- _Data entries_:
★ ★ ★ ★ ★

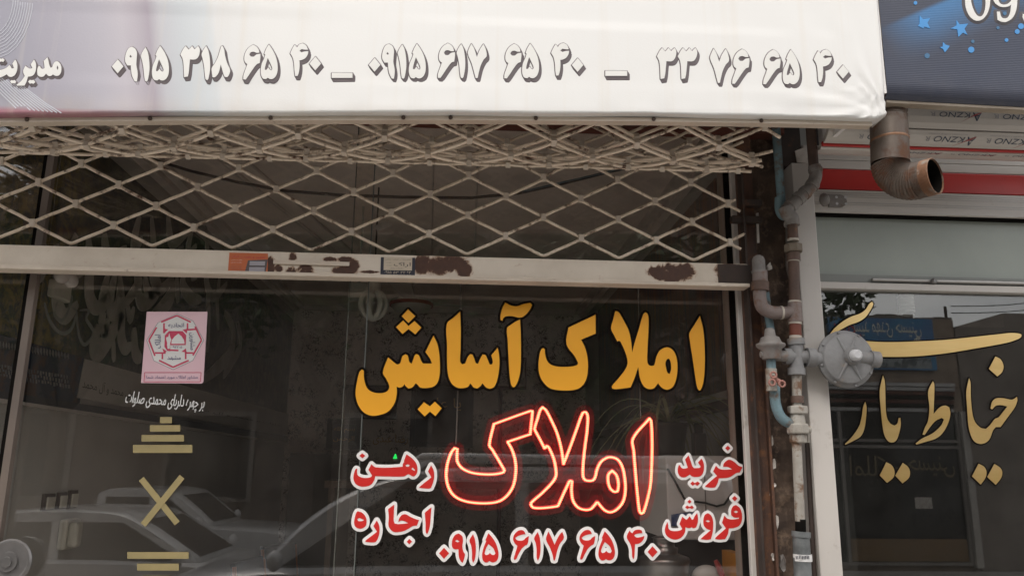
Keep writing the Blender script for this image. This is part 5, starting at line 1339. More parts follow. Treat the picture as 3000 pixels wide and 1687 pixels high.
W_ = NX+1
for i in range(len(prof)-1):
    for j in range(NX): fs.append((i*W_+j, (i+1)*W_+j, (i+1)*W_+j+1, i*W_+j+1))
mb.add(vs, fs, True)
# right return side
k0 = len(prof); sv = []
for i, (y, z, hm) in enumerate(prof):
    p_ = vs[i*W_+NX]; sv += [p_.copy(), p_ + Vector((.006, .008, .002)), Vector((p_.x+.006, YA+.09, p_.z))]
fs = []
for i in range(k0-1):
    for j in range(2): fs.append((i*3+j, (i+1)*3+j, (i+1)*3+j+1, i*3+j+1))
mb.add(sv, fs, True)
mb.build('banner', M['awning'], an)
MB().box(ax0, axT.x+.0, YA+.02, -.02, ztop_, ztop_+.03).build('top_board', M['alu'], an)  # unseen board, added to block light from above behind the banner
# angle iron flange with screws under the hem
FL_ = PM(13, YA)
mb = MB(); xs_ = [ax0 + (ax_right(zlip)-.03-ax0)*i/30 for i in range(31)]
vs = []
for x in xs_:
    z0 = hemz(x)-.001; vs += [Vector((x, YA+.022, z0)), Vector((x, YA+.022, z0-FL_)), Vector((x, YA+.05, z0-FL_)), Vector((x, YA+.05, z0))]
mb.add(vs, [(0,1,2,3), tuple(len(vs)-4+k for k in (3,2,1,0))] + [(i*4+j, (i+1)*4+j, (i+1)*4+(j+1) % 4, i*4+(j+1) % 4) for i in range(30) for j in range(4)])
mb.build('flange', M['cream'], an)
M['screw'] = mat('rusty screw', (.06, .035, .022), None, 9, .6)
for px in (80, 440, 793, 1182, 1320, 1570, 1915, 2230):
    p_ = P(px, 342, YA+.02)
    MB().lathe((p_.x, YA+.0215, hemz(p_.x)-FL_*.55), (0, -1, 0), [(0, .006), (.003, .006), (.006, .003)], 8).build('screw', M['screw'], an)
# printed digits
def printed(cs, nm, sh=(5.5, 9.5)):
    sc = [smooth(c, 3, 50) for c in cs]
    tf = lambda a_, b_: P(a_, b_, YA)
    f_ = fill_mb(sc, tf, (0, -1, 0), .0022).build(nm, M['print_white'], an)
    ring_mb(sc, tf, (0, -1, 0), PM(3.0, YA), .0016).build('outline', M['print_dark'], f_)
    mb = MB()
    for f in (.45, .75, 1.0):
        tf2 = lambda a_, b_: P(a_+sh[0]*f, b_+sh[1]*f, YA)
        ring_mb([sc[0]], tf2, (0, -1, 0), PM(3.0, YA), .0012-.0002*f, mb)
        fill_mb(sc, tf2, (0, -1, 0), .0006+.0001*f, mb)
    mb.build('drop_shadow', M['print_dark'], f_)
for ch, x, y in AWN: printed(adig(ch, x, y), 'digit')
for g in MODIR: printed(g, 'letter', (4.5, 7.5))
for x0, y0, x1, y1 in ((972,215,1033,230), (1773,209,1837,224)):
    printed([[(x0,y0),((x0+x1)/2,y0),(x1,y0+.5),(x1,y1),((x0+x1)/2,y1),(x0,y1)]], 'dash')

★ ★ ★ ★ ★

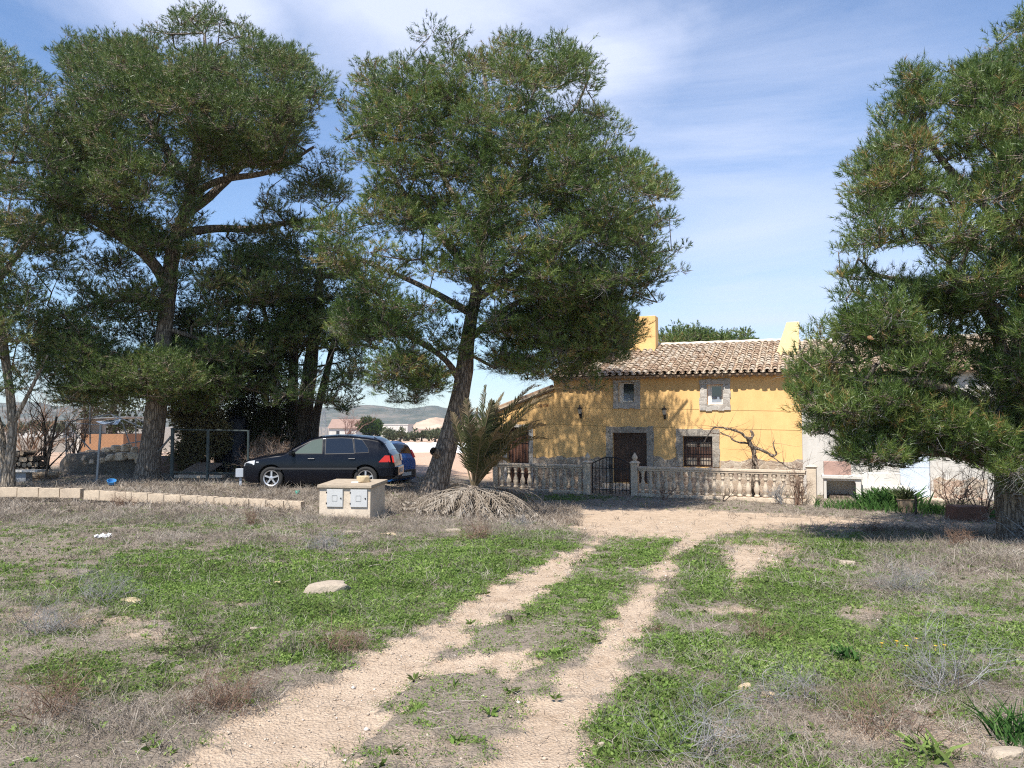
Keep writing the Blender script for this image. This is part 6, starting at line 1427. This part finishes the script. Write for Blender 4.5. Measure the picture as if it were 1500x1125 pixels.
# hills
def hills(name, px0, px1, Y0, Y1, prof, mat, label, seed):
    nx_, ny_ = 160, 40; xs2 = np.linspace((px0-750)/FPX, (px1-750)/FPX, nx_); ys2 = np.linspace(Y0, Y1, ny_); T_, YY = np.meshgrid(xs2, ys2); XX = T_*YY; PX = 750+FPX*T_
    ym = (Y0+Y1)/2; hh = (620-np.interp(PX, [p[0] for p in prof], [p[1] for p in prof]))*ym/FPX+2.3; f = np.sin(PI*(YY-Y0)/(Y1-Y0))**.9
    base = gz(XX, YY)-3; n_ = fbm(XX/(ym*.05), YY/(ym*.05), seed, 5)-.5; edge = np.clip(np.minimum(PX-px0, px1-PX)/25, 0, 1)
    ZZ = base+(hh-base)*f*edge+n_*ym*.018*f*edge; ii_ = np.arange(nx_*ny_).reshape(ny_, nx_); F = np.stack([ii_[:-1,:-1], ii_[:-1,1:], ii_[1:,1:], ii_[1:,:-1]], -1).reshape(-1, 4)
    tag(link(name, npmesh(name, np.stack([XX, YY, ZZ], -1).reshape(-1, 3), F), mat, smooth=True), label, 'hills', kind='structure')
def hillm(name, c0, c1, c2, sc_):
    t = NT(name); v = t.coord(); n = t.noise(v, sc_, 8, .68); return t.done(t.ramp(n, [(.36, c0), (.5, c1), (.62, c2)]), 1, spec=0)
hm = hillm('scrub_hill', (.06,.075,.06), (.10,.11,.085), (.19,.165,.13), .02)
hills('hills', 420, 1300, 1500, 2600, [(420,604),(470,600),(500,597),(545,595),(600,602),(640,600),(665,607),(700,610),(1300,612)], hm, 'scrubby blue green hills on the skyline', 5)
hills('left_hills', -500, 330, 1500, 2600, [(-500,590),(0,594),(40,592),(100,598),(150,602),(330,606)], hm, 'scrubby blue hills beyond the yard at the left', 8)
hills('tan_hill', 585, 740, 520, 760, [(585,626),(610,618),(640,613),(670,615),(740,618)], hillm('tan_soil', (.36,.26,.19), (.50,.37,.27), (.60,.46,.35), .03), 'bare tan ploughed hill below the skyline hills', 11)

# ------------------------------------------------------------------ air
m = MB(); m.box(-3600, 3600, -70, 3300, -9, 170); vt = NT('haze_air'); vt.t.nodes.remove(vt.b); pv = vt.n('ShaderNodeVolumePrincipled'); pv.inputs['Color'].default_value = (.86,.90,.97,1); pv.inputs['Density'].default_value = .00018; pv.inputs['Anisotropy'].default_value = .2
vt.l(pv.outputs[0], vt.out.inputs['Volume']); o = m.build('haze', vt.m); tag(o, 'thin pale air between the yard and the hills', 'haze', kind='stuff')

★ ★ ★ ★ ★

Go back over the listing above and copy exactly the lines that begin at the line with "were 1500x1125 pixels." and stop after the line with "vt.l(pv.outputs[0], vt.out.inputs['Volume']); o"; leave out every other line.

Keep writing the Blender script for this image. This is part 6, starting at line 1427. This part finishes the script. Write for Blender 4.5. Measure the picture as if it were 1500x1125 pixels.
# hills
def hills(name, px0, px1, Y0, Y1, prof, mat, label, seed):
    nx_, ny_ = 160, 40; xs2 = np.linspace((px0-750)/FPX, (px1-750)/FPX, nx_); ys2 = np.linspace(Y0, Y1, ny_); T_, YY = np.meshgrid(xs2, ys2); XX = T_*YY; PX = 750+FPX*T_
    ym = (Y0+Y1)/2; hh = (620-np.interp(PX, [p[0] for p in prof], [p[1] for p in prof]))*ym/FPX+2.3; f = np.sin(PI*(YY-Y0)/(Y1-Y0))**.9
    base = gz(XX, YY)-3; n_ = fbm(XX/(ym*.05), YY/(ym*.05), seed, 5)-.5; edge = np.clip(np.minimum(PX-px0, px1-PX)/25, 0, 1)
    ZZ = base+(hh-base)*f*edge+n_*ym*.018*f*edge; ii_ = np.arange(nx_*ny_).reshape(ny_, nx_); F = np.stack([ii_[:-1,:-1], ii_[:-1,1:], ii_[1:,1:], ii_[1:,:-1]], -1).reshape(-1, 4)
    tag(link(name, npmesh(name, np.stack([XX, YY, ZZ], -1).reshape(-1, 3), F), mat, smooth=True), label, 'hills', kind='structure')
def hillm(name, c0, c1, c2, sc_):
    t = NT(name); v = t.coord(); n = t.noise(v, sc_, 8, .68); return t.done(t.ramp(n, [(.36, c0), (.5, c1), (.62, c2)]), 1, spec=0)
hm = hillm('scrub_hill', (.06,.075,.06), (.10,.11,.085), (.19,.165,.13), .02)
hills('hills', 420, 1300, 1500, 2600, [(420,604),(470,600),(500,597),(545,595),(600,602),(640,600),(665,607),(700,610),(1300,612)], hm, 'scrubby blue green hills on the skyline', 5)
hills('left_hills', -500, 330, 1500, 2600, [(-500,590),(0,594),(40,592),(100,598),(150,602),(330,606)], hm, 'scrubby blue hills beyond the yard at the left', 8)
hills('tan_hill', 585, 740, 520, 760, [(585,626),(610,618),(640,613),(670,615),(740,618)], hillm('tan_soil', (.36,.26,.19), (.50,.37,.27), (.60,.46,.35), .03), 'bare tan ploughed hill below the skyline hills', 11)

# ------------------------------------------------------------------ air
m = MB(); m.box(-3600, 3600, -70, 3300, -9, 170); vt = NT('haze_air'); vt.t.nodes.remove(vt.b); pv = vt.n('ShaderNodeVolumePrincipled'); pv.inputs['Color'].default_value = (.86,.90,.97,1); pv.inputs['Density'].default_value = .00018; pv.inputs['Anisotropy'].default_value = .2
vt.l(pv.outputs[0], vt.out.inputs['Volume']); o = m.build('haze', vt.m); tag(o, 'thin pale air between the yard and the hills', 'haze', kind='stuff')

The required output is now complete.